Uno studio di qualche anno fa aveva evidenziato come una differenza di salario all’ingresso nel mondo del lavoro di 5mila euro lordi annui fra due colleghi, a favore dell’uomo, in assenza di promozioni o aumenti ad personam, era destinata a crescere a oltre 14mila euro, assumendo come ipotesi un aumento di entrambi gli stipendi del 3% annuo. Forse non scandalizza né la differenza di 5mila euro a inizio carriera, né quella di 14mila a fine carriera, ma certo fa riflettere la somma delle differenze salariali anno per anno che al momento della pensione danno una cifra di 316mila euro. Vale a dire la possibilità o meno, ad esempio, di comprarsi una casa.

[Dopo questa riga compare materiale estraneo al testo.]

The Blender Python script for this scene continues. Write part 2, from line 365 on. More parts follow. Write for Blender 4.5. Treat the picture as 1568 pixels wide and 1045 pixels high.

Altra questione, poi, è la reale valutazione delle differenze salariali. Da sempre l’Italia appare virtuosa rispetto agli altri Paesi, perché dalle statistiche risulta abitualmente un gap di salario complessivo (non spacchettato per livelli di inquadramento) fra uomini e donne molto contenuto. Si prenda, ad esempio, l’ultimo studio della piattaforma tedesca per carriere in ambito tecnologico Honeypot, secondo la quale il Gender pay gap italiano si aggira attorno al 5,5%. Niente se confrontato al 19% del Regno Unito, al 18% circa degli Stati Uniti, al 15,8% della Francia e al 15% della Spagna, solo per fare alcuni esempi. Ma c’è un però.
Partiamo dalla definizione del dato per capire come viene composto: il Gender pay gap è, nella definizione di Eurostat, la differenza tra i salari orari lordi medi di uomini e donne espressi in percentuale del salario maschile. Si tratta di un indicatore denominato «grezzo» o «non aggiustato» o «non rettificato», specifica la professoressa Luisa Rosti dell’università di Pavia (si veda articolo accanto) che sottolinea come sia composto da una parte “spiegabile” e una “non spiegabile”. Perché grezzo? Perché la differenza nella retribuzione media oraria rappresenta solo una parte della disparità di retribuzione complessiva tra uomini e donne. Se considerassimo la retribuzione media annua invece della retribuzione media oraria, il differenziale si allargherebbe per il minor numero di ore lavorate della componente femminile. E il differenziale si allarga in misura anche maggiore se consideriamo il basso tasso di occupazione delle donne in Italia.